Posts Tagged: business culture


24
Jul 10

Fairly Good Estimators

Johanna Rothman in Maintaining Project Agility has a positive take on the skill of estimating:

“In my experience, most engineers with more than five years of experience are actually fairly good estimators, they just can’t estimate the amount of weekly bureaucracy they have to deal with.”


20
Jul 10

You got an Apple in your Corporate

Apple doesn’t belong in a Corporate environment, right? Well someone forgot to tell Wells Fargo, SAP, and Mercedes-Benz:

“[They] are using the tablet-style computer for tasks as varied as accessing work e-mail, approving shipping orders, and calling up on-the-spot auto-finance options.”

It takes time to change things, but now that Apple is bigger than Microsoft, one has to wonder how long corporate will continue to cling to the underdog.


12
Jul 10

Beliefs

Beliefs: The framework of things you hold to be true, and of which form the basis for all of your decisions.

Here are some of mine. Which do you disagree with? Why?

Workarounds are never a good thing. Short term workarounds are never short-term. They should be avoided. Do it right the first time, and if you can’t due to time or budget, delay the project. I hate technical debt.

Plan as you go is more appropriate to life and to projects, and returns better results, than planning everything up front (ie agile vs. waterfall). What we are talking about is predicting the future. Sure, you can be somewhat accurate, some of the time. But it’s just a guess. You’ll be more accurate if you don’t predict too far out. If you’re more accurate, you’ll be happier.

The problems of new are less than the problems of the old. On occasion you will run into a bug by upgrading software to the latest version. But I’ve found that on balance, I have far fewer compatibility & stability problems if I keep up to date. And as a bonus, new features!

Buy the well-built item once instead of the cheap thing multiple times. It’s eco-friendly, and you get to have the quality item to use every day. My wife and I had been wearing out a $10 garlic press once every 12 months or so with basic wear and tear — till we bought the Rösle Garlic Press for (at the time) $30. Five years later, it still looks good as new and works brilliantly.
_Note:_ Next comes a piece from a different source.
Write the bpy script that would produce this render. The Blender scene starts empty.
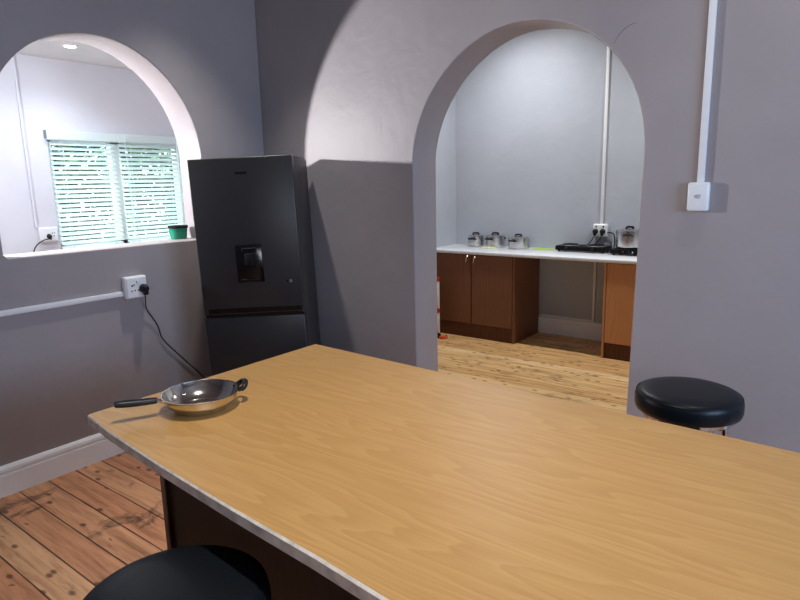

Price is not correlated to the value. Just because it’s expensive doesn’t mean it’s worth a lot. Conversely, just because it’s cheap doesn’t mean it has no value. Open-Source Software, Wikipedia, a walk with your kids – these all have a lot of value, and they don’t cost you a dime.

Deals are rarely worth it. Everything is “on sale”. Everything is discounted. Of course, there are good deals to be had. It’s just that the effort to find and take advantage of the deal is more costly than any savings I might obtain. There is a reason why rebate forms are difficult to complete: it is in the company’s best interest that you never fill them out.

I believe in Scaling Software over Scaling People. See my blip on Techies and The Business, or the whole article here.

The most important attribute to any employee is their willingness and ability to learn. I’ve written about this one a lot. I think learning is the key to innovation, that through mistakes you get better, that Adapting is the Most Crucial Skill You’ll Ever Learn, and that progress (and who doesn’t want progress?) is an act of discovery.

So!  What are some of your beliefs?


14
Jun 10

Estimates

I’ve said it before and Jonathan Rasmusson said it again:

“Let’s face it. Our industry has had some challenges when it comes to setting expectations around estimates on software projects. It’s not that our estimates are necessarily wrong (though they almost always are). It’s more that too often people have looked to estimates for something they can never give—an accurate prediction of the future. [...] The simple fact is that accurate upfront estimates aren’t possible and we need to stop pretending that they are.

[emphasis added]


28
Apr 10

Why Businesses Don’t Experiment

Harvard Business Review:

“Companies pay amazing amounts of money to get answers from consultants with overdeveloped confidence in their own intuition. Managers rely on focus groups—a dozen people riffing on something they know little about—to set strategies. And yet, companies won’t experiment to find evidence of the right way forward.”

The same can be seen with fighting fires: They don’t want to try something and fail, and they don’t want to be at fault if they do fail … so hire consultants!